** START Data section **
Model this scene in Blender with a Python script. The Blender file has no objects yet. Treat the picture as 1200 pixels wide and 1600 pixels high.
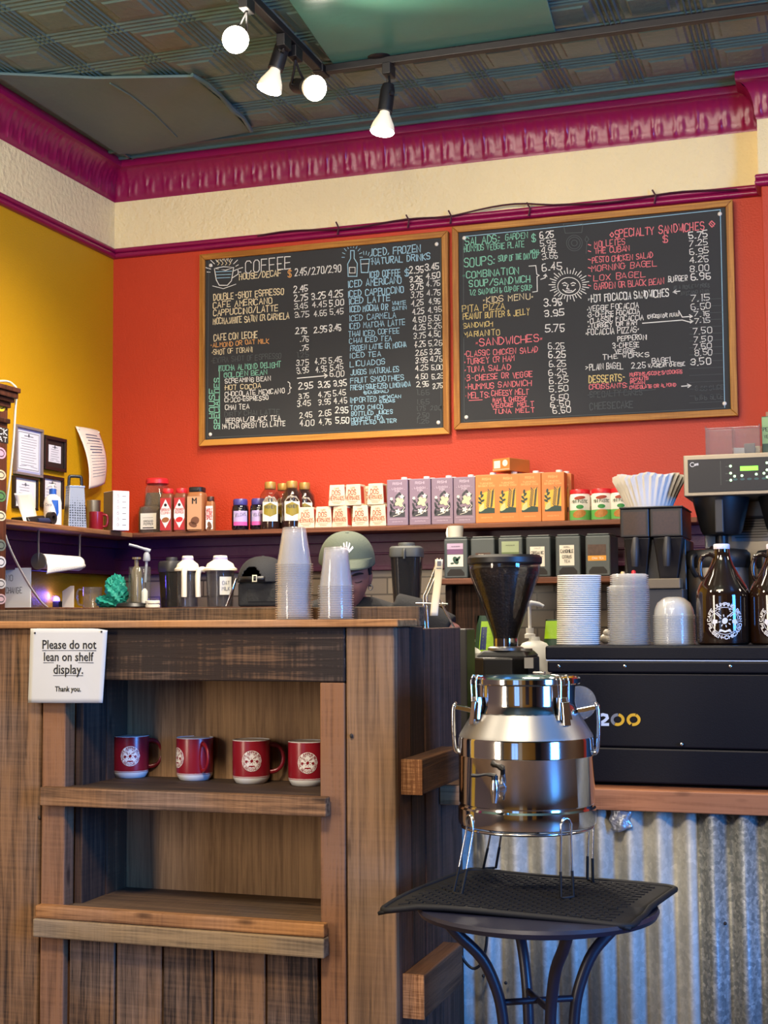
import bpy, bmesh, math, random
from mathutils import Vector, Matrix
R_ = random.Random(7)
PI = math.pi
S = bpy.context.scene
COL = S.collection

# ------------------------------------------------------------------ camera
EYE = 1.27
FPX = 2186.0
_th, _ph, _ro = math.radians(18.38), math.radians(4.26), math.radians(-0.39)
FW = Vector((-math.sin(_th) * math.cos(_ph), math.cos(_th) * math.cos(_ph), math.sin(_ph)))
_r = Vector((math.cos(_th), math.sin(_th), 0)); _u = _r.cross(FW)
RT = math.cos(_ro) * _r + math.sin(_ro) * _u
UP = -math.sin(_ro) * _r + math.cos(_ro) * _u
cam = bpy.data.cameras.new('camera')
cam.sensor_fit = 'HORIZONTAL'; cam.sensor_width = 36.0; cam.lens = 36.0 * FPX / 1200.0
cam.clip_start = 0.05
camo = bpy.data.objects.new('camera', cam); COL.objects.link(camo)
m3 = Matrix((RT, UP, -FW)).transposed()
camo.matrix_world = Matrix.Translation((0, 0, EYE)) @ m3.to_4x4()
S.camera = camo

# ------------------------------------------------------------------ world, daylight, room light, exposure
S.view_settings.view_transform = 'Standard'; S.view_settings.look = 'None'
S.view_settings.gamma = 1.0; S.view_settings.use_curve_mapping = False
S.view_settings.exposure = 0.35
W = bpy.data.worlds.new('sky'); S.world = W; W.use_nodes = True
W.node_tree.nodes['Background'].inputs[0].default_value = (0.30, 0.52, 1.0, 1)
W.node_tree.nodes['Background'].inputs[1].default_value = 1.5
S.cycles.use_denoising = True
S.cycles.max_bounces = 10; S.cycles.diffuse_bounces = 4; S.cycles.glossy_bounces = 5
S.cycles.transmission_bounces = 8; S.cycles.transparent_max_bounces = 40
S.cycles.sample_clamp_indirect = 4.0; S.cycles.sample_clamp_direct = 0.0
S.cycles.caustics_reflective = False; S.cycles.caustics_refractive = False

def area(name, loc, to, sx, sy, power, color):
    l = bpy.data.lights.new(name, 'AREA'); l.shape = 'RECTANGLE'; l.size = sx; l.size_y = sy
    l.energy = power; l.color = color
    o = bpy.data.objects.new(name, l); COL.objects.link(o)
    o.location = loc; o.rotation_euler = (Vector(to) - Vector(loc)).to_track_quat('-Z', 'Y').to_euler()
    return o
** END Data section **
**Exercise task**
Pull out all lines containing "scene".

**Result of the exercise**
Model this scene in Blender with a Python script. The Blender file has no objects yet. Treat the picture as 1200 pixels wide and 1600 pixels high.
S = bpy.context.scene